● What is being asked
All of the material below is to be returned exactly.

##### Listed records

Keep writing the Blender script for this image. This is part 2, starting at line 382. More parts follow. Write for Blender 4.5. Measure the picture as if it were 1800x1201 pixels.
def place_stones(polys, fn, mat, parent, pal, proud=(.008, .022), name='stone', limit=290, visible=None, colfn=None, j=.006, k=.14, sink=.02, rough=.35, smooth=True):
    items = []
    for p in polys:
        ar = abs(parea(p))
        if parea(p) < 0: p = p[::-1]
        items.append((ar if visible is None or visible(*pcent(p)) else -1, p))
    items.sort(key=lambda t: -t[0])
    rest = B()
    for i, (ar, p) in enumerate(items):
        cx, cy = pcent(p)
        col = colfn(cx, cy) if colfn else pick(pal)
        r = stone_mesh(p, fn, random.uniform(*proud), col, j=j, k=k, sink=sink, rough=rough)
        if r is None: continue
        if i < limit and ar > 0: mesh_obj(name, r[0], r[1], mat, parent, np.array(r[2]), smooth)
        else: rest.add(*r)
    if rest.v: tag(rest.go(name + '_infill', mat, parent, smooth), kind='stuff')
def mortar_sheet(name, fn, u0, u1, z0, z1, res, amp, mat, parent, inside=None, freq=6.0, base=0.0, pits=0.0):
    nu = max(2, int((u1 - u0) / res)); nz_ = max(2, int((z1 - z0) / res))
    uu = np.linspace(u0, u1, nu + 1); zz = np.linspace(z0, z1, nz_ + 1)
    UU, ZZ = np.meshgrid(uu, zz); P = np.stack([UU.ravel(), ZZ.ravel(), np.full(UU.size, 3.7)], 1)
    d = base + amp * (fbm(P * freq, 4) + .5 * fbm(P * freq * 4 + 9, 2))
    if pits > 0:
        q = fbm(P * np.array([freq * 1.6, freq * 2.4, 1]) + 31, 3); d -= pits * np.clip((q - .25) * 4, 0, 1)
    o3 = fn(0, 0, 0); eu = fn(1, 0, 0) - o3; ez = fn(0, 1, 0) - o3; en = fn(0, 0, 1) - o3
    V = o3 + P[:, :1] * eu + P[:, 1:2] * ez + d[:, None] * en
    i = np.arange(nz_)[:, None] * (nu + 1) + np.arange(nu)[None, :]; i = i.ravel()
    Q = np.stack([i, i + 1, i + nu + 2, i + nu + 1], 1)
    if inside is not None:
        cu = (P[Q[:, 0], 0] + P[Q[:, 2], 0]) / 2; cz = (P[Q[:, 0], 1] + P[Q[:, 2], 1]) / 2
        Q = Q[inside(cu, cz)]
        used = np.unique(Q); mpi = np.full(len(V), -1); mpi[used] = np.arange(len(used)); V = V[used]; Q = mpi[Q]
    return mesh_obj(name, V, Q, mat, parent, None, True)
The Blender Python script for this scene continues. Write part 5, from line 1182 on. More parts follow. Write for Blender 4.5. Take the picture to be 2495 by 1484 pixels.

##########

● Task answer
Keep writing the Blender script for this image. This is part 2, starting at line 382. More parts follow. Write for Blender 4.5. Measure the picture as if it were 1800x1201 pixels.
def place_stones(polys, fn, mat, parent, pal, proud=(.008, .022), name='stone', limit=290, visible=None, colfn=None, j=.006, k=.14, sink=.02, rough=.35, smooth=True):
    items = []
    for p in polys:
        ar = abs(parea(p))
        if parea(p) < 0: p = p[::-1]
        items.append((ar if visible is None or visible(*pcent(p)) else -1, p))
    items.sort(key=lambda t: -t[0])
    rest = B()
    for i, (ar, p) in enumerate(items):
        cx, cy = pcent(p)
        col = colfn(cx, cy) if colfn else pick(pal)
        r = stone_mesh(p, fn, random.uniform(*proud), col, j=j, k=k, sink=sink, rough=rough)
        if r is None: continue
        if i < limit and ar > 0: mesh_obj(name, r[0], r[1], mat, parent, np.array(r[2]), smooth)
        else: rest.add(*r)
    if rest.v: tag(rest.go(name + '_infill', mat, parent, smooth), kind='stuff')
def mortar_sheet(name, fn, u0, u1, z0, z1, res, amp, mat, parent, inside=None, freq=6.0, base=0.0, pits=0.0):
    nu = max(2, int((u1 - u0) / res)); nz_ = max(2, int((z1 - z0) / res))
    uu = np.linspace(u0, u1, nu + 1); zz = np.linspace(z0, z1, nz_ + 1)
    UU, ZZ = np.meshgrid(uu, zz); P = np.stack([UU.ravel(), ZZ.ravel(), np.full(UU.size, 3.7)], 1)
    d = base + amp * (fbm(P * freq, 4) + .5 * fbm(P * freq * 4 + 9, 2))
    if pits > 0:
        q = fbm(P * np.array([freq * 1.6, freq * 2.4, 1]) + 31, 3); d -= pits * np.clip((q - .25) * 4, 0, 1)
    o3 = fn(0, 0, 0); eu = fn(1, 0, 0) - o3; ez = fn(0, 1, 0) - o3; en = fn(0, 0, 1) - o3
    V = o3 + P[:, :1] * eu + P[:, 1:2] * ez + d[:, None] * en
    i = np.arange(nz_)[:, None] * (nu + 1) + np.arange(nu)[None, :]; i = i.ravel()
    Q = np.stack([i, i + 1, i + nu + 2, i + nu + 1], 1)
    if inside is not None:
        cu = (P[Q[:, 0], 0] + P[Q[:, 2], 0]) / 2; cz = (P[Q[:, 0], 1] + P[Q[:, 2], 1]) / 2
        Q = Q[inside(cu, cz)]
        used = np.unique(Q); mpi = np.full(len(V), -1); mpi[used] = np.arange(len(used)); V = V[used]; Q = mpi[Q]
    return mesh_obj(name, V, Q, mat, parent, None, True)
The Blender Python script for this scene continues. Write part 5, from line 1182 on. More parts follow. Write for Blender 4.5. Take the picture to be 2495 by 1484 pixels.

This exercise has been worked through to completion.